Required work – Copy out, unchanged, every line from the start of the records to the line that contains "return [c for", and stop there.

Provided records –
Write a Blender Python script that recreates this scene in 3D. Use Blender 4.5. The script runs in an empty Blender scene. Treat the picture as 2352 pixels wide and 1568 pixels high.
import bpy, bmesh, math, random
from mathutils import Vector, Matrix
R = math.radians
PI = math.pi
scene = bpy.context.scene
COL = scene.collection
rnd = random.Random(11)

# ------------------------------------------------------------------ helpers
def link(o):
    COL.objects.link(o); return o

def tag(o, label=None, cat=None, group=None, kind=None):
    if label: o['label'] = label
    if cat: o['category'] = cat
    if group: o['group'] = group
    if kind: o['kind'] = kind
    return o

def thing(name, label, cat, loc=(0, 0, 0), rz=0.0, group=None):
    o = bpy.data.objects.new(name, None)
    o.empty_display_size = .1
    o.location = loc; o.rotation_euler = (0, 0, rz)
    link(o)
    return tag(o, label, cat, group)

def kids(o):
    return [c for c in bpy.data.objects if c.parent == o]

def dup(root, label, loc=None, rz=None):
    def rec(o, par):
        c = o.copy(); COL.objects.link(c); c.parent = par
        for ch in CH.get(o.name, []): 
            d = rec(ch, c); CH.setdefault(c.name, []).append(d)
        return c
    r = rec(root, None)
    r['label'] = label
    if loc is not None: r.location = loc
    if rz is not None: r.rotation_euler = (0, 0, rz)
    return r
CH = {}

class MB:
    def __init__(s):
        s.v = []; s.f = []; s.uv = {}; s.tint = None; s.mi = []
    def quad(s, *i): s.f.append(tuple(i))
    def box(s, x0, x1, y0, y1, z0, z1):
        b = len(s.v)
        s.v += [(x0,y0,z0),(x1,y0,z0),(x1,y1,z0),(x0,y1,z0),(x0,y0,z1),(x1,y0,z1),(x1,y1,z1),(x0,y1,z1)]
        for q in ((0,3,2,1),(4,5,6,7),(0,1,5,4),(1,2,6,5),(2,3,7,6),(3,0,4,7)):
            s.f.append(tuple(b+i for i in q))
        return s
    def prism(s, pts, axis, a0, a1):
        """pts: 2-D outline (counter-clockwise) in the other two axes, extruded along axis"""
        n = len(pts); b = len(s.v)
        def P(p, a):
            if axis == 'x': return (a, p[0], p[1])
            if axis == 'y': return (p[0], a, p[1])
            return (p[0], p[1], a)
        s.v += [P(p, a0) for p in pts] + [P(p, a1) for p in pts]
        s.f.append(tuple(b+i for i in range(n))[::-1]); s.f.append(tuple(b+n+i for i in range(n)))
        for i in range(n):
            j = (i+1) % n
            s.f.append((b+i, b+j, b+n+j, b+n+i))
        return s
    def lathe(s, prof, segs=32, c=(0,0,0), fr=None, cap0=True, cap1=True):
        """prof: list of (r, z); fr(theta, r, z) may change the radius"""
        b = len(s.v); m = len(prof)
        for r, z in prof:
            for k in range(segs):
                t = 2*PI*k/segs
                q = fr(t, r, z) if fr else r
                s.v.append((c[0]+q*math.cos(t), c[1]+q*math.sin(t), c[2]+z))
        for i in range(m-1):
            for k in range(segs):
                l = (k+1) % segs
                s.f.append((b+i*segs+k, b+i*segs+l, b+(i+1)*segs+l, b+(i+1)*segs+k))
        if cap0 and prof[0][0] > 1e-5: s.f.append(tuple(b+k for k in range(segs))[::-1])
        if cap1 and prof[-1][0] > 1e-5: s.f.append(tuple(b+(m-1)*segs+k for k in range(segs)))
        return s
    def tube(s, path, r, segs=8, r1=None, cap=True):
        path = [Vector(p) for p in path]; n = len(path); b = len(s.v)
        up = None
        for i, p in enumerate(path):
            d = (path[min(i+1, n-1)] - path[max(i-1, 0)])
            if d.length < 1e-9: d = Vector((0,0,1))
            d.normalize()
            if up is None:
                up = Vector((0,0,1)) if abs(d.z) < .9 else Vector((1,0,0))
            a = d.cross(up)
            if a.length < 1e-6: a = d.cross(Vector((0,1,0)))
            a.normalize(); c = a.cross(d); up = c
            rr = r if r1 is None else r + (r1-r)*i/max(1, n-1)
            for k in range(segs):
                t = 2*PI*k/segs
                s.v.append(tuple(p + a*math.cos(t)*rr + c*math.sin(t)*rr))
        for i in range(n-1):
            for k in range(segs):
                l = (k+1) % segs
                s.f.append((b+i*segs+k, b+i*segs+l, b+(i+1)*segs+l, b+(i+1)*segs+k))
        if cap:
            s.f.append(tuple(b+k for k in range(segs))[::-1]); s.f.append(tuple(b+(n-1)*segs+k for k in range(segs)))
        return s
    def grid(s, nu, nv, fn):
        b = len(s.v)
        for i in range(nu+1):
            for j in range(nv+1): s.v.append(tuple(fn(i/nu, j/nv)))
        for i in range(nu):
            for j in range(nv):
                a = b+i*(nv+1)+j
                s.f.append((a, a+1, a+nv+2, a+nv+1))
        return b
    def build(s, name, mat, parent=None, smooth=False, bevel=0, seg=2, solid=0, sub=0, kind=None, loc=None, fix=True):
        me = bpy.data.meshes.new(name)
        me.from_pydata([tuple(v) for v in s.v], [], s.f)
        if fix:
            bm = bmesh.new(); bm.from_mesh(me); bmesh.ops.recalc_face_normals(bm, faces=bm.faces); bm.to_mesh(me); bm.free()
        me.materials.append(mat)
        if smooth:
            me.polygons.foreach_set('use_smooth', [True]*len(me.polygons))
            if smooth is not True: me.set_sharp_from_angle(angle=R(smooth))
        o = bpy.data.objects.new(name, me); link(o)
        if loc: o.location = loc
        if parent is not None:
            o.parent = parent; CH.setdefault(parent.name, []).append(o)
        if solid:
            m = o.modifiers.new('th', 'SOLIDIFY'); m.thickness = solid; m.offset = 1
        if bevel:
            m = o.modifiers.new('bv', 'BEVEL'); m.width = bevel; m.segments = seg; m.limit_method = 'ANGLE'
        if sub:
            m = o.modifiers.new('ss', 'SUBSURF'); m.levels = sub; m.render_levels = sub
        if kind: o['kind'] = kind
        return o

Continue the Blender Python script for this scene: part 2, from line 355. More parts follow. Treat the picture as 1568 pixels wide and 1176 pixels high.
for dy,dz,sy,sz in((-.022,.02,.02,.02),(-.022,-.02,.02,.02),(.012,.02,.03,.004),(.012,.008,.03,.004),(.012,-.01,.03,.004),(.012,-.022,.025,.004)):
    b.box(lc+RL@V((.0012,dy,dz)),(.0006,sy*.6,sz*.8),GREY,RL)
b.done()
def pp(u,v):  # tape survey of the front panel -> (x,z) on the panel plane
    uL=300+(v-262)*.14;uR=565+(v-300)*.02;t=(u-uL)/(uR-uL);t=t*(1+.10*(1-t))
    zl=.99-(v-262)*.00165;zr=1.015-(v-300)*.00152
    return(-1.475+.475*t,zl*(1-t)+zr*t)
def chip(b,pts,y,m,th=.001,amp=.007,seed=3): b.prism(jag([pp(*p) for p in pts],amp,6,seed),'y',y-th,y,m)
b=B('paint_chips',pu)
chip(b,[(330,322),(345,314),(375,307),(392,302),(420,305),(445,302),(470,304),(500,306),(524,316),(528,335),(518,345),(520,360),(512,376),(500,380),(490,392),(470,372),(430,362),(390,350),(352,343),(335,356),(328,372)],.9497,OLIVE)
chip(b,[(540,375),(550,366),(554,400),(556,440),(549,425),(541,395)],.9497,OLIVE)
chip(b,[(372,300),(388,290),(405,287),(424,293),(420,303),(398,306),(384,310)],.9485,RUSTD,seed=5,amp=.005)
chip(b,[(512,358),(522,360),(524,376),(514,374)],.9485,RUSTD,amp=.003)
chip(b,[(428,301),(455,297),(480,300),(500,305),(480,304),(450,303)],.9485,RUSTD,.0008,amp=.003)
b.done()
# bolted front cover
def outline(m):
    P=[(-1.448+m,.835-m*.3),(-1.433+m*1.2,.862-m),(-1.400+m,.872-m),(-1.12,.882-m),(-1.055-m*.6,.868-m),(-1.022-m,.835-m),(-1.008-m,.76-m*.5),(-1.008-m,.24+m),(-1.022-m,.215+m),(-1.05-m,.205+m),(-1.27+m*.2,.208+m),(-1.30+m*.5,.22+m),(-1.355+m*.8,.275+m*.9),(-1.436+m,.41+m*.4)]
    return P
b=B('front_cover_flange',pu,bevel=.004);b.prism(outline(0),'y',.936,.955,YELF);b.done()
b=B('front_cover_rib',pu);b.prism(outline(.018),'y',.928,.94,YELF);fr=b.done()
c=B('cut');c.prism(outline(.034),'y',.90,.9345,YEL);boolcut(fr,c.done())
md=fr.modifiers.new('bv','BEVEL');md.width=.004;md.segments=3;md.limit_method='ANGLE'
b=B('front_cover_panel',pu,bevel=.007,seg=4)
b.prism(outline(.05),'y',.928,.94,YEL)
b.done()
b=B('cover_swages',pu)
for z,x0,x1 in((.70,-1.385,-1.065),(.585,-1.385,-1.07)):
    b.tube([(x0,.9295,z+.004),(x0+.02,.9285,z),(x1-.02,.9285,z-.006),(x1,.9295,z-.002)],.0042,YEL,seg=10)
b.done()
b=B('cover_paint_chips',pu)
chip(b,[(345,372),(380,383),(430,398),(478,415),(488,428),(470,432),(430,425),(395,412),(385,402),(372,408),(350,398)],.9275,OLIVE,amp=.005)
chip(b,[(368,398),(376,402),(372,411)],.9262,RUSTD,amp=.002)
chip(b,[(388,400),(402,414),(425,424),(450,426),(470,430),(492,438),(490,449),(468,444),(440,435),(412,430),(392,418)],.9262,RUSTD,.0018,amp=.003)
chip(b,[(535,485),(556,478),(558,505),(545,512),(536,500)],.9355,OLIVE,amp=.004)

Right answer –
Write a Blender Python script that recreates this scene in 3D. Use Blender 4.5. The script runs in an empty Blender scene. Treat the picture as 2352 pixels wide and 1568 pixels high.
import bpy, bmesh, math, random
from mathutils import Vector, Matrix
R = math.radians
PI = math.pi
scene = bpy.context.scene
COL = scene.collection
rnd = random.Random(11)

# ------------------------------------------------------------------ helpers
def link(o):
    COL.objects.link(o); return o

def tag(o, label=None, cat=None, group=None, kind=None):
    if label: o['label'] = label
    if cat: o['category'] = cat
    if group: o['group'] = group
    if kind: o['kind'] = kind
    return o

def thing(name, label, cat, loc=(0, 0, 0), rz=0.0, group=None):
    o = bpy.data.objects.new(name, None)
    o.empty_display_size = .1
    o.location = loc; o.rotation_euler = (0, 0, rz)
    link(o)
    return tag(o, label, cat, group)

def kids(o):
    return [c for c in bpy.data.objects if c.parent == o]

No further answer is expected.